— Start GIVEN MATERIAL —

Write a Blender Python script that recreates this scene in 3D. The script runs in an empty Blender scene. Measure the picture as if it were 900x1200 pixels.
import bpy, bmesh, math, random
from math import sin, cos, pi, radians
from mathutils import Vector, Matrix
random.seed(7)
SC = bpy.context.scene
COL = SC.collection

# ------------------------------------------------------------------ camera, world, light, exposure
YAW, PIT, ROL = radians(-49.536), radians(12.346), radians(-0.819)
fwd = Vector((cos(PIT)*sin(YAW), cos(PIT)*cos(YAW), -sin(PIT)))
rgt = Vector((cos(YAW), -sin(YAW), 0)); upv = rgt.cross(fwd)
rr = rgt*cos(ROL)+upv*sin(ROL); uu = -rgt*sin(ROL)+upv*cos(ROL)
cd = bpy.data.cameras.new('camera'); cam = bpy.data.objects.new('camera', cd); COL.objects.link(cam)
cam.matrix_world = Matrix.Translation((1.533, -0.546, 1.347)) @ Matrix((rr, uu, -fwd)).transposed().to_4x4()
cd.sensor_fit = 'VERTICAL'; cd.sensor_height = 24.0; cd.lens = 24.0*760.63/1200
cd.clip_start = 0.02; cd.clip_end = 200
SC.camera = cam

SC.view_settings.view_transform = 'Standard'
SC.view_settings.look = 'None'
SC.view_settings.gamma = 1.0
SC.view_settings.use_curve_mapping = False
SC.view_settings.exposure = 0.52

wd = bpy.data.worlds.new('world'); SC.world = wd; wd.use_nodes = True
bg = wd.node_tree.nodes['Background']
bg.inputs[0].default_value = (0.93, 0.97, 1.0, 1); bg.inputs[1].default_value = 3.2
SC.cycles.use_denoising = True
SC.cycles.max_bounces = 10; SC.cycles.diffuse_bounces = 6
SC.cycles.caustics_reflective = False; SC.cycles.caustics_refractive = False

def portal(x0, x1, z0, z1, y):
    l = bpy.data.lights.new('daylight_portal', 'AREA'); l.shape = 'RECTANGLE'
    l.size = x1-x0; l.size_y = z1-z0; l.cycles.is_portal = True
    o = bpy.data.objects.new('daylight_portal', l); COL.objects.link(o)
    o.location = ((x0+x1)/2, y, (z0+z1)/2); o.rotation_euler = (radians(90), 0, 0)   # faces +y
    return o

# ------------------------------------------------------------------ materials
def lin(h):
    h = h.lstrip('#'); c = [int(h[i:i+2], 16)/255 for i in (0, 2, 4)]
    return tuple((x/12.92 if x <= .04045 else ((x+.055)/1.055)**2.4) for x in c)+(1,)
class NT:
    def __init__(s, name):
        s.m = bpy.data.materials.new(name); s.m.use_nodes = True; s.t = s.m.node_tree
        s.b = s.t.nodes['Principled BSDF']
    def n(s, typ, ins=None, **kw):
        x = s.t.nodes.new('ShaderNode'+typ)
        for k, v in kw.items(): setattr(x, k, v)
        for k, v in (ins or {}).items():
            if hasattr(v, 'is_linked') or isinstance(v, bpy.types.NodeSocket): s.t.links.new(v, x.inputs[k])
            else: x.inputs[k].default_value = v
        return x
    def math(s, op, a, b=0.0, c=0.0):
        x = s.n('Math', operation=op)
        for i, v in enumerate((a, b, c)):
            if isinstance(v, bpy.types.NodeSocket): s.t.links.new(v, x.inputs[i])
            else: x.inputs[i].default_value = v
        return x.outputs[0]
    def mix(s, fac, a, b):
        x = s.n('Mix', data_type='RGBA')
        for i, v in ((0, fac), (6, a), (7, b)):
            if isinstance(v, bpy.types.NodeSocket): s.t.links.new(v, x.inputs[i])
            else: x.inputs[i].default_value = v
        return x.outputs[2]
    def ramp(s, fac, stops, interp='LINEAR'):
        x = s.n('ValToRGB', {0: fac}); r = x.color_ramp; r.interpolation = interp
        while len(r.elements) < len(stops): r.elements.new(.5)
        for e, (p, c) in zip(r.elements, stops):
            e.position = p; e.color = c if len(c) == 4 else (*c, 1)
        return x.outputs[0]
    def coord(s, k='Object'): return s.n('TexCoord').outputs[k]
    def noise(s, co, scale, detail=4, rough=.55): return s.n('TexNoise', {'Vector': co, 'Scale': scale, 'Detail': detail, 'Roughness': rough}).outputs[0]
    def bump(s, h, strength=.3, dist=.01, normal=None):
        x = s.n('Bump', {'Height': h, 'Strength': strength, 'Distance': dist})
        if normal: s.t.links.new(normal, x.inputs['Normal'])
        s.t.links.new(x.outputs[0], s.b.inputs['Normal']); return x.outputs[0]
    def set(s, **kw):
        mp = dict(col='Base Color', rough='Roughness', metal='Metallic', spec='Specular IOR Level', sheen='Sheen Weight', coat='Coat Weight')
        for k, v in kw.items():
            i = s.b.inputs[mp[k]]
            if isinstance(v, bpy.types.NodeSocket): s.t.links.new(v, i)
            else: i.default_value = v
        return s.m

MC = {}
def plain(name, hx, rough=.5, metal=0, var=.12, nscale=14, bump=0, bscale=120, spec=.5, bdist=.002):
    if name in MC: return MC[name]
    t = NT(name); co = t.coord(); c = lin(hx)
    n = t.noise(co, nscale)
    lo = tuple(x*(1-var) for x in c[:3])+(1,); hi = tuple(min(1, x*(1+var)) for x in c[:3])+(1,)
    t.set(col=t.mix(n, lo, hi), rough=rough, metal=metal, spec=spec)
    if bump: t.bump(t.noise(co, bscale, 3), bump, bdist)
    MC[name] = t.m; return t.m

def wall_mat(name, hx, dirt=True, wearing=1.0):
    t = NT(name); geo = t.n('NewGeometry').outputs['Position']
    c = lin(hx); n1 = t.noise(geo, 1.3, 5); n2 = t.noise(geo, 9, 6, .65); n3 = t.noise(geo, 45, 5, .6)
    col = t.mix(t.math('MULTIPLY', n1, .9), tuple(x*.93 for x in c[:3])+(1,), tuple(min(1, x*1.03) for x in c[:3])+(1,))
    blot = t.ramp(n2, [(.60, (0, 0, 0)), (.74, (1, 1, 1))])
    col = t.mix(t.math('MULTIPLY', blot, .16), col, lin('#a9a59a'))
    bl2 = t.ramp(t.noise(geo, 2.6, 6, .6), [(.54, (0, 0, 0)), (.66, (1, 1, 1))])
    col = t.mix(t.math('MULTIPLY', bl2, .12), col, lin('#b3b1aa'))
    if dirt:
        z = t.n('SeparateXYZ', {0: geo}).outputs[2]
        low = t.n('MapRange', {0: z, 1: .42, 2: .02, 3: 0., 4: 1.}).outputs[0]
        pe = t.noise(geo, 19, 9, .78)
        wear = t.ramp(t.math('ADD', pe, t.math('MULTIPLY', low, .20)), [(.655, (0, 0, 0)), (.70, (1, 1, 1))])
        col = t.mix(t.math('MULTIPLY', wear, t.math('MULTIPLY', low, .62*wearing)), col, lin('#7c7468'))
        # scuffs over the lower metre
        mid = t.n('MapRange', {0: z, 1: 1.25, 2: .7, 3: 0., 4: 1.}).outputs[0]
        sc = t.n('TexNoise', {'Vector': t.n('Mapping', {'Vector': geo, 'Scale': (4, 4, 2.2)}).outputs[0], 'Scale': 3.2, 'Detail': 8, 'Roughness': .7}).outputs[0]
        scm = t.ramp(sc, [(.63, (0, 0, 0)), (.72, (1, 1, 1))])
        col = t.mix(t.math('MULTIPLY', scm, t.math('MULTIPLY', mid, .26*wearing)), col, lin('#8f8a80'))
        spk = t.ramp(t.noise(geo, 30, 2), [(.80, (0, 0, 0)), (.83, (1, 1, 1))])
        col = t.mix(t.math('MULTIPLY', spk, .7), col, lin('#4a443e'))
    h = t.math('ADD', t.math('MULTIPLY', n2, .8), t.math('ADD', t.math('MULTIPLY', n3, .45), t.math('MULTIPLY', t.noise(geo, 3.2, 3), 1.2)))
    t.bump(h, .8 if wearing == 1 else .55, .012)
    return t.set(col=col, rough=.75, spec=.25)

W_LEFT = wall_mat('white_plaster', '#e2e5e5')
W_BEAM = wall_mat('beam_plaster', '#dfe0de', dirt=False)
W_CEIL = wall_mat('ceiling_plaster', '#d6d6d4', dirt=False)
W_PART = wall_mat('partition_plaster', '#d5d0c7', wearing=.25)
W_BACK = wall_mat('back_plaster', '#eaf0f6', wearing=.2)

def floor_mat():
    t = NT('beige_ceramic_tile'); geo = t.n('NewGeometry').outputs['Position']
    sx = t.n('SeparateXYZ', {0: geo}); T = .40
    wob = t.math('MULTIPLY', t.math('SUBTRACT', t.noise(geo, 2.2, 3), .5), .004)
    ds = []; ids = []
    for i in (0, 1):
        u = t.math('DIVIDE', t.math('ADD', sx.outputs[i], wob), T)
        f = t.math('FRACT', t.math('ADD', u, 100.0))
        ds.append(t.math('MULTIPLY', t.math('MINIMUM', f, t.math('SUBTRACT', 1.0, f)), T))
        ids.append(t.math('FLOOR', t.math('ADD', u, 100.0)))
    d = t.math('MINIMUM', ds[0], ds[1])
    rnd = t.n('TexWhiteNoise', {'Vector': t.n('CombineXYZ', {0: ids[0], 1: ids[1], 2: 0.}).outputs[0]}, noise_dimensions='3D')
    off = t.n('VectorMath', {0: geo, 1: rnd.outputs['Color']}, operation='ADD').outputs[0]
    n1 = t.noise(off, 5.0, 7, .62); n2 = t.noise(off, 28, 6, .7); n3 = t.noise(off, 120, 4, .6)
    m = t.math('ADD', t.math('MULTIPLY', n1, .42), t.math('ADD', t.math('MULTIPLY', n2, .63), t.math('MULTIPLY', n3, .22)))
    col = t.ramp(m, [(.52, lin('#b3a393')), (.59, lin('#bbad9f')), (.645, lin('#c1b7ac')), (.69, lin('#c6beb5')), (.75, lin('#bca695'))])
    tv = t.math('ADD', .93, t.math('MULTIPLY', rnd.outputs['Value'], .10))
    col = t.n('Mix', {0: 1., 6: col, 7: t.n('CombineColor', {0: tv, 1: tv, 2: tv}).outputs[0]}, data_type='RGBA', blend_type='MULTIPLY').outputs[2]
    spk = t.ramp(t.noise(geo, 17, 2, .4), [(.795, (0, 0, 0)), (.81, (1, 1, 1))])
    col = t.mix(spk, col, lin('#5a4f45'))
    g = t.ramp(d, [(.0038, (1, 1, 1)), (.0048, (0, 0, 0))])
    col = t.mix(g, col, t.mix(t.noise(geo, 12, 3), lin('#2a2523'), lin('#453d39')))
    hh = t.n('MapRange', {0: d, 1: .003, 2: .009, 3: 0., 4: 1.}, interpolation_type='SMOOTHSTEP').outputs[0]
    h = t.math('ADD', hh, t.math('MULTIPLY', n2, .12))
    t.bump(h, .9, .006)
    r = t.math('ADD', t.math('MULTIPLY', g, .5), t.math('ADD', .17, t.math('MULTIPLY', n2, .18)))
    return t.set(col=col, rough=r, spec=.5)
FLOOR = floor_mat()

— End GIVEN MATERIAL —

→ GIVEN TASK: Copy the lines from the start of the data verbatim, stopping after the line containing "SC.camera = cam".

→ RIGHT ANSWER:
Write a Blender Python script that recreates this scene in 3D. The script runs in an empty Blender scene. Measure the picture as if it were 900x1200 pixels.
import bpy, bmesh, math, random
from math import sin, cos, pi, radians
from mathutils import Vector, Matrix
random.seed(7)
SC = bpy.context.scene
COL = SC.collection

# ------------------------------------------------------------------ camera, world, light, exposure
YAW, PIT, ROL = radians(-49.536), radians(12.346), radians(-0.819)
fwd = Vector((cos(PIT)*sin(YAW), cos(PIT)*cos(YAW), -sin(PIT)))
rgt = Vector((cos(YAW), -sin(YAW), 0)); upv = rgt.cross(fwd)
rr = rgt*cos(ROL)+upv*sin(ROL); uu = -rgt*sin(ROL)+upv*cos(ROL)
cd = bpy.data.cameras.new('camera'); cam = bpy.data.objects.new('camera', cd); COL.objects.link(cam)
cam.matrix_world = Matrix.Translation((1.533, -0.546, 1.347)) @ Matrix((rr, uu, -fwd)).transposed().to_4x4()
cd.sensor_fit = 'VERTICAL'; cd.sensor_height = 24.0; cd.lens = 24.0*760.63/1200
cd.clip_start = 0.02; cd.clip_end = 200
SC.camera = cam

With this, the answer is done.